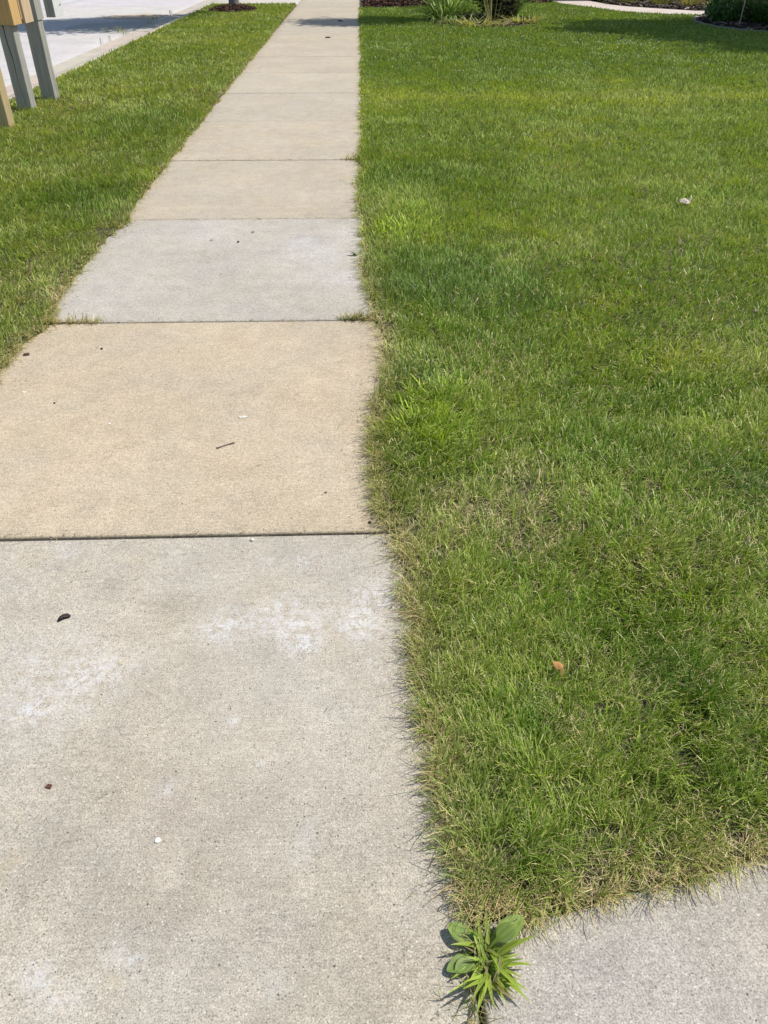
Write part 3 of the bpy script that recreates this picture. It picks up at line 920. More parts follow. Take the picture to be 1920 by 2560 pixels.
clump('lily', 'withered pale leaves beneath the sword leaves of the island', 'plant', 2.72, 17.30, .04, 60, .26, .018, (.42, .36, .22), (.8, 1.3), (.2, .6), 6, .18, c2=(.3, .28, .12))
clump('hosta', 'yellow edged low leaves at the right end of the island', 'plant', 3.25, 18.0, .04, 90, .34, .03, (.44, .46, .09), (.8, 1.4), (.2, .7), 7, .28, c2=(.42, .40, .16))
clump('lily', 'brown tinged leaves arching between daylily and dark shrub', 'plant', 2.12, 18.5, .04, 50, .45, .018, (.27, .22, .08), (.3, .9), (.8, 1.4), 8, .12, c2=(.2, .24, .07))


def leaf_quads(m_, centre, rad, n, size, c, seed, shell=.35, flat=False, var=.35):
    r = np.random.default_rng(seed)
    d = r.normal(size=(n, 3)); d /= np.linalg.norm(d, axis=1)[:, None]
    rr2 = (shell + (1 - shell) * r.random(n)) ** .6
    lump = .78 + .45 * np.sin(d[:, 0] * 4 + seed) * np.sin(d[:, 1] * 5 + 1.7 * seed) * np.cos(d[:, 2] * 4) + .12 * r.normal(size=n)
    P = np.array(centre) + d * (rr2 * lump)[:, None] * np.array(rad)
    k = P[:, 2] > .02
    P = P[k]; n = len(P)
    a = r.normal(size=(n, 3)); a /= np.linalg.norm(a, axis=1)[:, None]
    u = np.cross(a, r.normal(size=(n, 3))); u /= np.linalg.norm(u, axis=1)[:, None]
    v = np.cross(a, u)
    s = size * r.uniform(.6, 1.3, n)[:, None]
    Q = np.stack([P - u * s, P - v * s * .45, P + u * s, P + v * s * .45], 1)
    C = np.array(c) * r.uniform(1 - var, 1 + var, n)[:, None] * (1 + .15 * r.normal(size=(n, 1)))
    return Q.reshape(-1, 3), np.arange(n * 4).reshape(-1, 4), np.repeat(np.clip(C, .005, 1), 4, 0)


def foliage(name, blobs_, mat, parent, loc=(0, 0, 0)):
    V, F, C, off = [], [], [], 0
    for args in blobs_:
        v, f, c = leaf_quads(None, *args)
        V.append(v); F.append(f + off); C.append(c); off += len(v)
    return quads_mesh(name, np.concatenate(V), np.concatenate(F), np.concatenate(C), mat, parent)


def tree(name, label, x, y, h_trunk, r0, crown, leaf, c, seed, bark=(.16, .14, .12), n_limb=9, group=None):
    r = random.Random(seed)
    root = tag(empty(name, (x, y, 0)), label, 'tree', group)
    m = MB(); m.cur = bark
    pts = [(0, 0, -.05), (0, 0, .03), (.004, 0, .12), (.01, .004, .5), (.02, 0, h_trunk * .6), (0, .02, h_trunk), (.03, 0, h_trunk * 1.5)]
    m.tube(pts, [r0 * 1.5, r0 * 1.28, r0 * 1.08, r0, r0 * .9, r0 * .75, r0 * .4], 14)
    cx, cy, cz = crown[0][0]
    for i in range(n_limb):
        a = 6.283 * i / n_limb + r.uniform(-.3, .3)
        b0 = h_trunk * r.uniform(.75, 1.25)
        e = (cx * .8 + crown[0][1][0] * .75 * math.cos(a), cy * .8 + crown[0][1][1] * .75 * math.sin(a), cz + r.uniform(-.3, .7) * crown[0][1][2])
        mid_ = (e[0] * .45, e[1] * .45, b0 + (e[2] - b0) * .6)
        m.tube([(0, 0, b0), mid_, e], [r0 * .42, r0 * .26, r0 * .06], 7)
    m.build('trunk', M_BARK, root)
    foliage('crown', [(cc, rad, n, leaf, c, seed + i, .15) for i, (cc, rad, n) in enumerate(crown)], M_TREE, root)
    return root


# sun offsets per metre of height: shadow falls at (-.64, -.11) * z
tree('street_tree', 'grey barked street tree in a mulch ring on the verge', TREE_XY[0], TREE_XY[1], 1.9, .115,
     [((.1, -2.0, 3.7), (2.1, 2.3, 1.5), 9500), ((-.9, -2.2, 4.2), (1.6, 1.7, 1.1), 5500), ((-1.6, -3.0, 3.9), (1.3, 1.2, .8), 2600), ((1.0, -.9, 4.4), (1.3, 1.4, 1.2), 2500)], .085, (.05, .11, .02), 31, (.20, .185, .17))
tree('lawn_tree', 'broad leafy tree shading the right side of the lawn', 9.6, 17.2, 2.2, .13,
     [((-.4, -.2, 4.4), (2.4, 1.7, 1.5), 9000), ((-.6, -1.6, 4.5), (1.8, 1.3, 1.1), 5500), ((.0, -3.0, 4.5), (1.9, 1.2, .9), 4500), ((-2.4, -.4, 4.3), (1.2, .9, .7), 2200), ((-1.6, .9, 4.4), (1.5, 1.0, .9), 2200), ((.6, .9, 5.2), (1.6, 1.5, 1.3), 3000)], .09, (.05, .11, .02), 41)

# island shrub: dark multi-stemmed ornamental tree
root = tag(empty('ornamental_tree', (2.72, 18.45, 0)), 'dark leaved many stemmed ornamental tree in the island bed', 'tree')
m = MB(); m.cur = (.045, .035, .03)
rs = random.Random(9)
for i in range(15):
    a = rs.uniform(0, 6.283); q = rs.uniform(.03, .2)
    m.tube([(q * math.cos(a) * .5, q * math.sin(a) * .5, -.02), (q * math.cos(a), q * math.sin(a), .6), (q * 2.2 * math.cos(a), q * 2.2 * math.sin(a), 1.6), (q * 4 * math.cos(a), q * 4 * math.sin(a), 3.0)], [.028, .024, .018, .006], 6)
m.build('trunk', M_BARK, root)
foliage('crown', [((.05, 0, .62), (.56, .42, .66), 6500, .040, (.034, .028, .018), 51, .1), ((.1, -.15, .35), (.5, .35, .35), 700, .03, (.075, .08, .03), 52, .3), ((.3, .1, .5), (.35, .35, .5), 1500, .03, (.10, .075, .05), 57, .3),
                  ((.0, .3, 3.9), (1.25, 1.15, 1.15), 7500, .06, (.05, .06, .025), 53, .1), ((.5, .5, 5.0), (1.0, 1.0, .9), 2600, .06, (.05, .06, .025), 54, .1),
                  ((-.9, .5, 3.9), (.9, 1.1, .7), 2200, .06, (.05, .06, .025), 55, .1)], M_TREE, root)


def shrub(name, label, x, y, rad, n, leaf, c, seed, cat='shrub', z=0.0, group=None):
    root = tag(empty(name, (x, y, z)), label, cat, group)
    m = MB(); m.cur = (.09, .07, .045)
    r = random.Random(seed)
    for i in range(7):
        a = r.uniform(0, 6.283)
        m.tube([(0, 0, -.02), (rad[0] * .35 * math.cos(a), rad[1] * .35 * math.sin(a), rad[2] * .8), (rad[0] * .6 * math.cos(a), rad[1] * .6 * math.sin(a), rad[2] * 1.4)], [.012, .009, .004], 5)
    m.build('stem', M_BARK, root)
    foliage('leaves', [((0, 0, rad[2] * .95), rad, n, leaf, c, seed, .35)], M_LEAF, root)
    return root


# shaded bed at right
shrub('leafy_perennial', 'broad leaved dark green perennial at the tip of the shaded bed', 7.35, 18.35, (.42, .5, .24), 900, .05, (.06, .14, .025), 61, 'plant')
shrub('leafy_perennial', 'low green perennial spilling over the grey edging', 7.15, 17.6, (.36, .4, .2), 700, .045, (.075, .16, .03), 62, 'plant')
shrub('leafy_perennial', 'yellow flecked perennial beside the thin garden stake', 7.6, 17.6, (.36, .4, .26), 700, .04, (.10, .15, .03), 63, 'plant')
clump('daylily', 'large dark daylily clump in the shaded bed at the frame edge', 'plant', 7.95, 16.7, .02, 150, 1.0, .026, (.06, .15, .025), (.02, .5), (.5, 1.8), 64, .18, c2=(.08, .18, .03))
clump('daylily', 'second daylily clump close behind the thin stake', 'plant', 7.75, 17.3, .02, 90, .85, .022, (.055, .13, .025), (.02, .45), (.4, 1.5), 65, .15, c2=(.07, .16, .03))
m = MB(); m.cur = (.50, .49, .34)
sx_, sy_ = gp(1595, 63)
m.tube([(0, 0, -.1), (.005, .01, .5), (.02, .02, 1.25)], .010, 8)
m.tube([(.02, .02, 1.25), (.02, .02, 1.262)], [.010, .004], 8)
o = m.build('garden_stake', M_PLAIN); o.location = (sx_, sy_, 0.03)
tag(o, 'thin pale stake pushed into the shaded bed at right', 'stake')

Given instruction
Exactly reproduce the run of lines from the start of the listing through the line with "np.concatenate(C), mat, parent)", inclusive; pictures are not copied.

Exercise solution
Write part 3 of the bpy script that recreates this picture. It picks up at line 920. More parts follow. Take the picture to be 1920 by 2560 pixels.
clump('lily', 'withered pale leaves beneath the sword leaves of the island', 'plant', 2.72, 17.30, .04, 60, .26, .018, (.42, .36, .22), (.8, 1.3), (.2, .6), 6, .18, c2=(.3, .28, .12))
clump('hosta', 'yellow edged low leaves at the right end of the island', 'plant', 3.25, 18.0, .04, 90, .34, .03, (.44, .46, .09), (.8, 1.4), (.2, .7), 7, .28, c2=(.42, .40, .16))
clump('lily', 'brown tinged leaves arching between daylily and dark shrub', 'plant', 2.12, 18.5, .04, 50, .45, .018, (.27, .22, .08), (.3, .9), (.8, 1.4), 8, .12, c2=(.2, .24, .07))


def leaf_quads(m_, centre, rad, n, size, c, seed, shell=.35, flat=False, var=.35):
    r = np.random.default_rng(seed)
    d = r.normal(size=(n, 3)); d /= np.linalg.norm(d, axis=1)[:, None]
    rr2 = (shell + (1 - shell) * r.random(n)) ** .6
    lump = .78 + .45 * np.sin(d[:, 0] * 4 + seed) * np.sin(d[:, 1] * 5 + 1.7 * seed) * np.cos(d[:, 2] * 4) + .12 * r.normal(size=n)
    P = np.array(centre) + d * (rr2 * lump)[:, None] * np.array(rad)
    k = P[:, 2] > .02
    P = P[k]; n = len(P)
    a = r.normal(size=(n, 3)); a /= np.linalg.norm(a, axis=1)[:, None]
    u = np.cross(a, r.normal(size=(n, 3))); u /= np.linalg.norm(u, axis=1)[:, None]
    v = np.cross(a, u)
    s = size * r.uniform(.6, 1.3, n)[:, None]
    Q = np.stack([P - u * s, P - v * s * .45, P + u * s, P + v * s * .45], 1)
    C = np.array(c) * r.uniform(1 - var, 1 + var, n)[:, None] * (1 + .15 * r.normal(size=(n, 1)))
    return Q.reshape(-1, 3), np.arange(n * 4).reshape(-1, 4), np.repeat(np.clip(C, .005, 1), 4, 0)


def foliage(name, blobs_, mat, parent, loc=(0, 0, 0)):
    V, F, C, off = [], [], [], 0
    for args in blobs_:
        v, f, c = leaf_quads(None, *args)
        V.append(v); F.append(f + off); C.append(c); off += len(v)
    return quads_mesh(name, np.concatenate(V), np.concatenate(F), np.concatenate(C), mat, parent)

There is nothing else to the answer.